Yo-ho-ho! This be the classic game ye scurvy dogs have been waiting for! A classic point-and-click adventure from way back in 1991, Monkey Island 2: LeChuck’s Revenge has been dusted off, turned into a ‘Special Edition’ (new graphics and audio, hints system, updated controls), and fashioned into a thing o’ beauty.

Beyond Ynth

Beyond Ynth is a puzzle-oriented platform game which tasks a bug with collecting gems to bring back light to his kingdom. Each level comprises a number of ‘boxes’ that must be entered and correctly rotated in order to proceed; grabbing gems requires some serious puzzle-solving abilities, and one wrong move often means death by lava, ice or fire.

Rat On A Skateboard

The third outing for Donut Games mascot Ratty sees him ditching his uncool scooter and instead getting all ‘gnarly’ and ‘rad’ doing various skateboard tricks.
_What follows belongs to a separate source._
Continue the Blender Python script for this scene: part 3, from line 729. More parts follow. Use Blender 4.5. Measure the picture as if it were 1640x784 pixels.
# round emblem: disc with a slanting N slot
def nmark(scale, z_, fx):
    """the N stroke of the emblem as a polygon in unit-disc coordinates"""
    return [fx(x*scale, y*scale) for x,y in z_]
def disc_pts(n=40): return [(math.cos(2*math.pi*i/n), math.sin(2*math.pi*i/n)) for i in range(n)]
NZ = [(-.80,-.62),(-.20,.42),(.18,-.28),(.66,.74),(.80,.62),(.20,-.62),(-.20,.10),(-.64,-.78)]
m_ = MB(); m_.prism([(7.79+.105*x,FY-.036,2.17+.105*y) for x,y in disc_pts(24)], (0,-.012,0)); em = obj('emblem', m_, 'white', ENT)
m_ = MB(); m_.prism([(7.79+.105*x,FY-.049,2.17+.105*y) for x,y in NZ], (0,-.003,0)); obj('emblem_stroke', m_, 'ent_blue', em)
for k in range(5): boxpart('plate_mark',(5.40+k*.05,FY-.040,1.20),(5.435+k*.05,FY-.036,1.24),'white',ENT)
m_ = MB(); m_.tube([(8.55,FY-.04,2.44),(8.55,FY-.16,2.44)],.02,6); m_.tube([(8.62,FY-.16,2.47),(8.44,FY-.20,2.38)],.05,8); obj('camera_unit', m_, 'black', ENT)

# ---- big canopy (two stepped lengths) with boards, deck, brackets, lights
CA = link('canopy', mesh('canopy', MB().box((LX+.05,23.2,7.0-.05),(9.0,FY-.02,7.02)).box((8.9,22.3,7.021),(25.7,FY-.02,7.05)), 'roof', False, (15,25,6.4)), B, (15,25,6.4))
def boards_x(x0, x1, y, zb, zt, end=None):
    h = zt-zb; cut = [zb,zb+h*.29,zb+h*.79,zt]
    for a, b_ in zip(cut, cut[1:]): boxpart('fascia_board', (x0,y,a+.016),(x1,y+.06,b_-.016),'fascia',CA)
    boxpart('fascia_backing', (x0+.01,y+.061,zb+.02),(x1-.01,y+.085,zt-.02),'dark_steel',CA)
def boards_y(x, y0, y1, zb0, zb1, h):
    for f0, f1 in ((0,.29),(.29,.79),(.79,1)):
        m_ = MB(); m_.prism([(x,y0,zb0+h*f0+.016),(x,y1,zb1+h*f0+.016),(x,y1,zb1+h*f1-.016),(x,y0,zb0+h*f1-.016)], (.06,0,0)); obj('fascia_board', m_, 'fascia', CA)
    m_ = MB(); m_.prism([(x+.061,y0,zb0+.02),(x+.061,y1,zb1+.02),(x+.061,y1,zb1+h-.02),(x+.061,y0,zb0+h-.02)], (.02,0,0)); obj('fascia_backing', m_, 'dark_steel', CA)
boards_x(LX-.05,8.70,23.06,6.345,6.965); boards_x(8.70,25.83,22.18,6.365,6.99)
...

Gameplay-wise, Rat On A Skateboard is ultimately another one-thumb survival game with a few twists, but its various modes and great character make it an essential purchase.

Lil Racerz Pro Rally

Older gamers may remember Super Sprint in the arcades, Super Cars on the Amiga, or the original NES Micro Machines by Codemasters. LilRacerz Pro Rally is a top-down racer. And it’s just as much fun as those classic titles (and for £1.19!), and boasts 34 tracks, ten unlockable cars, and four different environments. The controls are great – the cars drift but there’s some weight to them – and the subtle 3D graphics are a nice touch.

Real Racing

Firemint never got the “there are no games with any depth on iOS” memo, and so they went ahead and created Real Racing. 48 cars, 12 tracks, five game modes with 76 events, multiplayer, several control methods, different cockpit views… like hell the iPhone isn’t a ‘proper’ games console.

Minigore

If you go down to the woods today, you’re sure of a big surprise: it’s infested with ravenous ‘furries’! To survive, you merely have your wits, trusty weapons and the means of temporarily transforming into an unstoppable beast-like killing machine. Minigore is dual-stick Robotron-style action with modern cartoon graphics and a dollop of gore. It’s also excellent.

Flight Control

Firemint kick-started the path-drawing genre, and Flight Control remains the best game of its type. You guide aircraft to landing areas by drawing paths, taking care to avoid the single collision that ends the game. For extra challenge, try the navy level with a lazily rotating aircraft carrier and super-fast jets.

Pix’N Love Rush

Here’s platform gaming for the low-attention-span generation. Doffing its hat to WarioWare, Pix’N Love Rush flings retro-platforming action at you at a blistering pace, switching between Mario-style horizontal scrolling, vertical levels, and static Bubble Bobble-oriented affairs. Dressed in Nintendo-style graphics, this is a frantic, exciting game that’s an insane bargain at 59p.